The Rome Zoo

Pascal Janovjak

French, Actes Sud, Arles, 2019

“At nightfall he’d given the animal one last sugar lump, and that evening the tamandua had almost eaten out of his hand, its twitching snout practically touching the skin of his palm. Then Salvatore had taken out the old shotgun.”

Awarded

The Rome Zoo was established in 1911 in the gardens of the Villa Borghese; over the last hundred years it has undergone constant transformation and expansion, with accompanying changes of name and appearance. Pascal Janovjak has lived in Rome since 2011 and has made a painstakingly detailed study of the city’s zoo. His novel, The Rome Zoo, is an investigation, based on ethology, animal behaviour, in a century of human and animal confrontation and co-operation; two realms today more disunited than ever before, in spite of inhabiting the same territory.

Pascal Janovjak’s zoo is a microcosm of the 20th century. He writes fully and freely of Mussolini’s fascism and of ‘Italia’ –
its feline allegory; of Nazi rationalism and of the colonial imperialism to which the zoo owes quite a few of its famous animal residents. As the novel develops, an Italy of capitalist ideals emerges, an Italy that “from now on lists everything, documents and registers its progress”, while the animal species decrease in number and their living conditions in the zoo deteriorate.

In The Rome Zoo, the historical disasters of the 20th century appear between the lines, reflected, for example, in the fluctuating visitor numbers. Visitors come and go, disappear for a time, then reappear, sometimes flooding in, before disappearing again. Only the animals remain, involuntary guarantors of stability in the eye of the storm.

Originally The Rome Zoo aspired to bring life and living things to an Italy that had been left “only with yellowing statues to remind people of epic combats between man and beast”. But the exact opposite emerges in the zoo described by Pascal Janovjak: his zoo is a counterfeit, an illusion, a place haunted by the ghosts of dead men and extinct species, a world “in which the Coliseums are made of polystyrene” and the icebergs sculpted by hand. The writer supplies plenty of evidence: whether a map of the zoo or a photographic portrait, nothing on display in fact corresponds to reality. The novel thus achieves its main ambition: to deconstruct, to expose the true appearance of the zoo and reveal it as no more, no less, than an artefact. One of Janovjak’s protagonists is Guido Anselmo Moro, an ethologist working for the Rome Zoo, who perfectly embodies the novel’s ambition and intention, and whose name cannot but remind us of the mad vivisectionist, Doctor Moreau, invented by H.G. Wells.
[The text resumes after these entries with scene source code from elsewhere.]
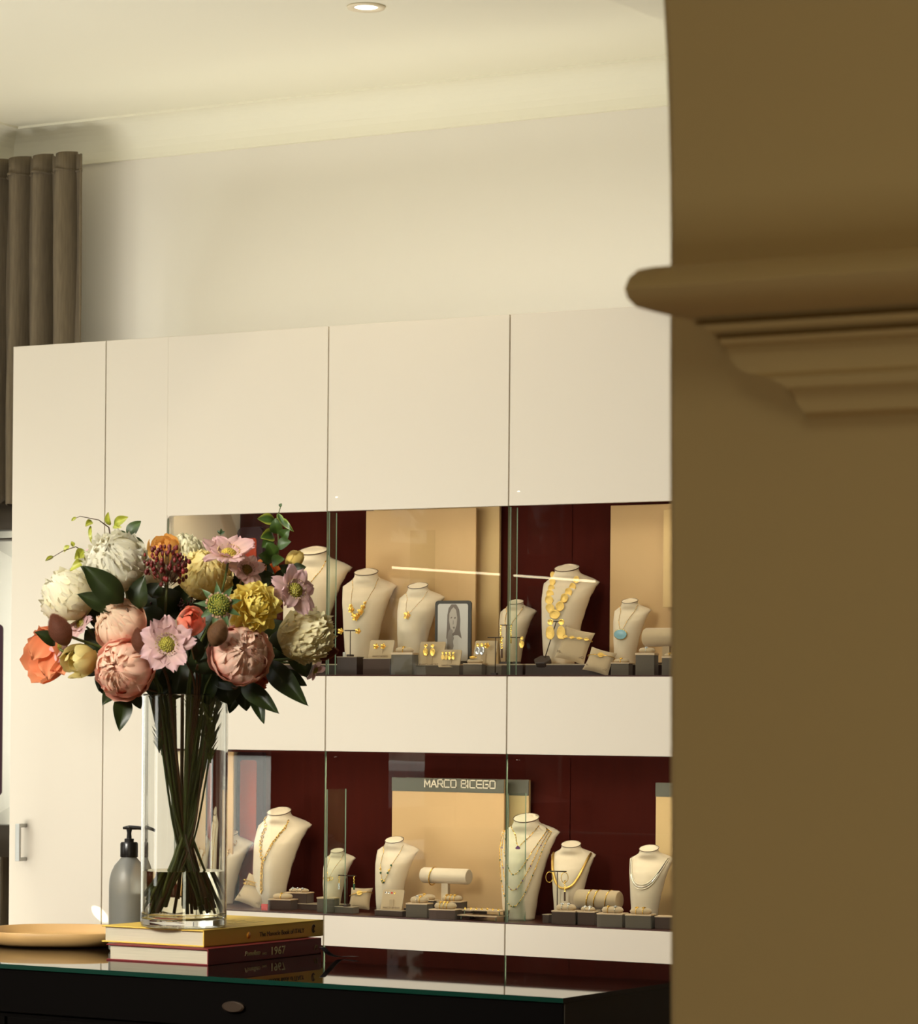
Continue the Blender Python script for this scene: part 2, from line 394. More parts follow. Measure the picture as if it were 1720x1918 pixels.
# ------------------------------------------------------------------ street beyond the left windows (seen only in the glass)
struct('street', MB().box((-40, -30, -.25), (XL-.2, 22, -.15)), K['street'], 'grey street outside the windows')
fm = MB(); fm.box((-30, -52, -.2), (-22, 10, 11)); fm.m = 1
for i in range(9):
    for j in range(3): fm.box((-22.02, -32+i*4.4, 1+j*2.8), (-21.9, -30+i*4.4, 2.6+j*2.8))
tag(fm.build('street_building', [K['facade'], K['carglass']], smooth=False), 'brown street building reflected faintly in the case glass', 'building')
def tree(x, y, h, lab, seed, kx=1.0):
    R = random.Random(seed); t = thing('street_tree', (x, y, -.2), lab, 'tree')
    m = MB(); m.tube([(0, 0, 0), (.05, .02, h*.45), (.1, 0, h*.7)], [.16, .12, .06], 8)
    for i in range(5):
        a = R.uniform(0, 6.3); m.tube([(.05, .02, h*(.4+.05*i)), (math.cos(a)*1.1*kx, math.sin(a)*1.1*kx, h*(.6+.08*i))], [.06, .02], 6)
    m.build('trunk', K['bark'], t)
    m = MB()
    for i in range(850):
        d = Vector((R.gauss(0, 1), R.gauss(0, 1), R.gauss(0, .8))); d.normalize(); d *= R.uniform(.55, 1)**.5*1.7*kx
        p = Vector((0, 0, h*.72)) + d; n = Vector((R.gauss(0, 1), R.gauss(0, 1), R.gauss(0, 1))).normalized(); u = n.orthogonal().normalized()*R.uniform(.05, .11); v = n.cross(u)
        q = len(m.v)
        for w_ in (-u, v*.6, u, -v*.6): m.vert(p+w_)
        m.face((q, q+1, q+2, q+3))
    m.build('crown', K['tree'], t)
_q = mirrored(1010, 1000, -11.5)
tree(-11.5, _q.y, 4.3, 'leafy street tree reflected in the middle of the upper case glass', 3)
_q = mirrored(470, 1000, -13.0)
tree(-13.0, _q.y, 6.2, 'leafy street tree reflected in the left of the upper case glass', 4, .8)
tree(-9.5, 6.8, 4.6, 'leafy street tree outside the corner window', 5, 1.6)
_q = mirrored(535, 1500, -9.6)
ct = thing('parked_car', (-9.6, _q.y, -.15), 'silver car parked in the street, reflected in the lower case glass', 'car')
side = [(-2.1, .25), (-2.15, .6), (-1.95, .85), (-1.1, .95), (-.5, 1.38), (.75, 1.42), (1.4, 1.0), (2.05, .9), (2.15, .55), (2.1, .25)]
m = MB(); P = []
for xx, sh in ((-.85, .97), (-.8, 1), (.8, 1), (.85, .97)): P.append([Vector((xx*(1 - max(0, z-.9)*.35), y, .25+(z-.25)*sh)) for y, z in side])
m.grid(P, closed=True); m.face([i for i in range(10)]); m.face([30+i for i in range(10)][::-1])
m.build('body', K['car'], ct, smooth=False, bevel=.03)
m = MB(); m.prism([(-.98, .97), (-.5, 1.33), (.7, 1.36), (1.25, 1.0)], -.78, .78, Matrix.Rotation(PI/2, 4, 'Z') @ Matrix.Scale(1, 4)); m.build('windows', K['carglass'], ct, smooth=False)
for yy in (-1.35, 1.3):
    for xx in (-.78, .78):
        m = MB(); m.lathe([(.0, -.1), (.3, -.1), (.33, -.06), (.33, .06), (.3, .1), (0, .1)], 20, Matrix.Translation((xx, yy, .33)) @ Matrix.Rotation(PI/2, 4, 'Y')); m.build('wheel', K['tyre'], ct)

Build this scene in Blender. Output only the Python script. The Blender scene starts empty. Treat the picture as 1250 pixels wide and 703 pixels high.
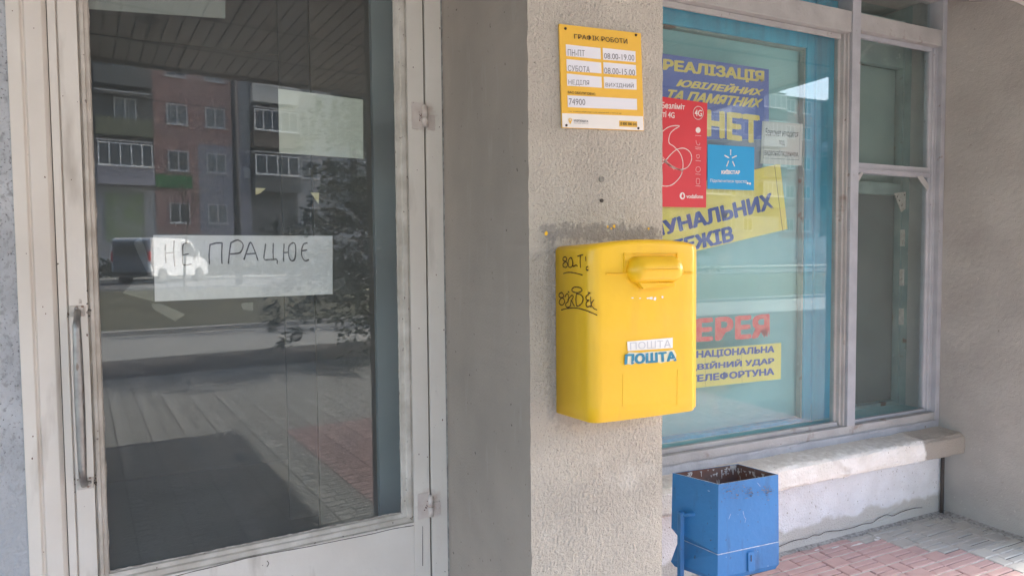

Switching between past and present, The Rome Zoo paints the picture of a century characterised by a problematic relationship with history. Looking back to the past and attempting a balance with the present, the novel is many things: spellbinding and disturbing, precise and dream-like. Sometimes it sounds like a warning: “Maybe Rome Zoo no longer makes history, but it continues to be a bitter reflection of it.”

Winner of a Swiss Literature Award 2020

Text by Valentin Kolly

Title
Le Zoo de Rome
Publisher
Actes Sud, Arles
Translation rights
Nathalie Alliel, nathalie.alliel@actes-sud.fr
Publication date
April 2019
Pages
256
ISBN
978-2-330-12082-5

Author

Pascal Janovjak

Born in Basel in 1975 to a French mother and Slovakian father, Pascal Janovjak studied comparative literature and art history in Strasbourg before moving to the Middle East. He worked first in Jordan for an Aid and Development programme, then in Libya, where he taught literature at the University of Tripoli. His works include: Coléoptères (Beetles), L’Invisible (The Invisible One) and À Toi (To You), which he wrote with Kim Thuy.